World 3. I'm in a firefight in our second sector in Baghdad. We are right at the edge of the Green Mile. I am running out of ammunition. I yell for more, but no one can hear me. I get pissed off. I start tearing off my kit and stand up. I say that I'm really, really tired.

World 4. I'm at the mall in Portland. I'm in the Sears looking at appliances. I realize that I don't know where the boys are. I start running through the store screaming for them. I know they have been kidnapped. I start dealing on people trying to slow me down. Every now and then I'll see one of the kids through the corner of my eye, but every time I turn to chase they are gone. I can't find them or catch up to them.

World 5. I'm back at the Mass Cas. I'm in the middle of the Urgent Cares. The little girl missing her legs and part of her face is staring at me. She tells me she is dying. I tell her I'm doing everything I can. But everything I try just makes it worse. All the other casualties start calling for me. The kids are trying to crawl off their stretchers as I'm strapping them down. Nothing I do works. There is blood all over me.

World 6. I'm in small white room. There are photographs covering the floor and 3 walls. I am handcuffed to a chair. After a while a nurse comes in. She grabs pictures and wraps them around her fists, like brass knuckles. She beats the crap out of me. I still can't move. She leaves. I sit trying to get loose. She comes back in and beats me again.

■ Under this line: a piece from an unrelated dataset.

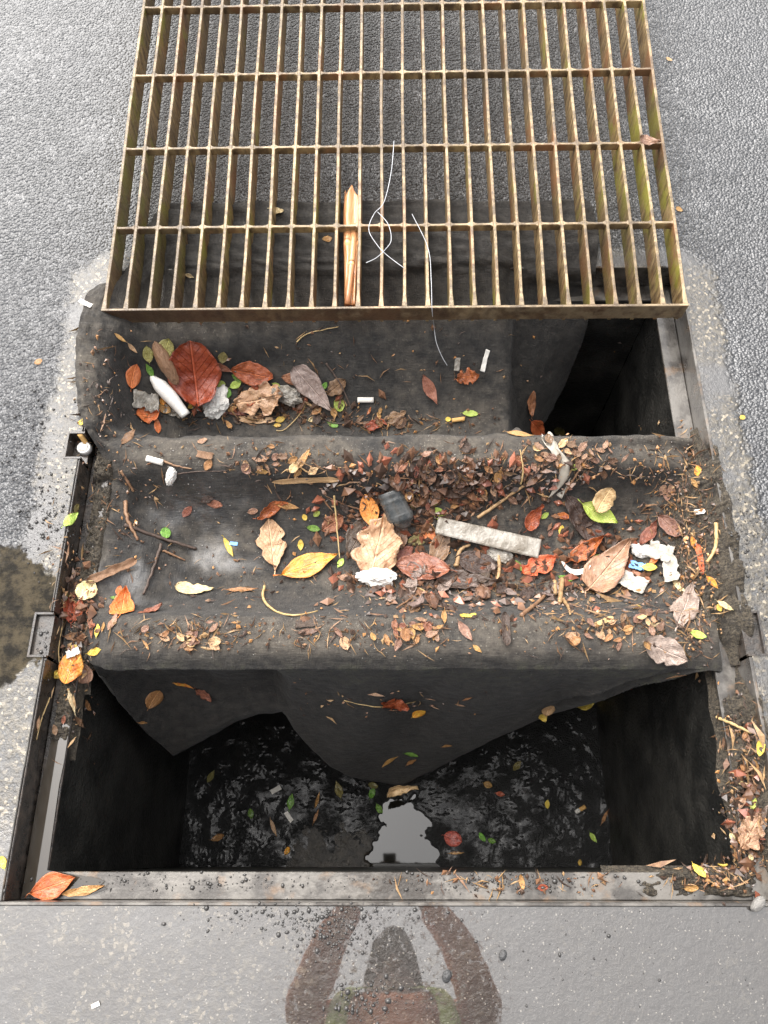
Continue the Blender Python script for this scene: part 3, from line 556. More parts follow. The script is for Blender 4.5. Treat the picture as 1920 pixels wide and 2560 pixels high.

And now, for something completely different. A few selections from the last book I just read.

Rollins "Roomanitarian"

~Song of The Solipsist~
My scar tissue tells my tale. My name is not important. Only the truth I tell and the journey I have made are of any worth. The rest is just the sound of wind and boots stepping down endless trails of cinder, littered with bonesand scraps of metal.
You were the small brightly colored bird the boys incinerated their hearts upon. They loved you bitterly and called you a witch. You wanted to belong to someone. You found one but he tricked you and tore you like a sister's doll in a mean brother's hands and you became the hurricane child, spewing broken glass shards and cat blood. I tracked the blood drops through the snow and found you. You didn't fear me. We saw ourselves in each other and holstered our weapons.
Is there anything here I can call my own? A feeling? A moment? Anything? Will there ever be a time I am truly loved? When I'll know it and not wonder if it's real? Is there something I can protect and love and care about? Is there a truth I can keep that has no fear attached? Will there ever be a time I can be somewhere and it will feel like home? Will there ever be a time I can look around me and know I am finally in the place I am supposed to be? Is there anything here, anything I can see, while I breathe and breathe, trying to stay alive long enough to just be able to be here and know that I am here? Not just any here but the here I am supposed to be in. Is there anything I can call mine that will not eventually be taken from me? Is there anything, anyone, ever?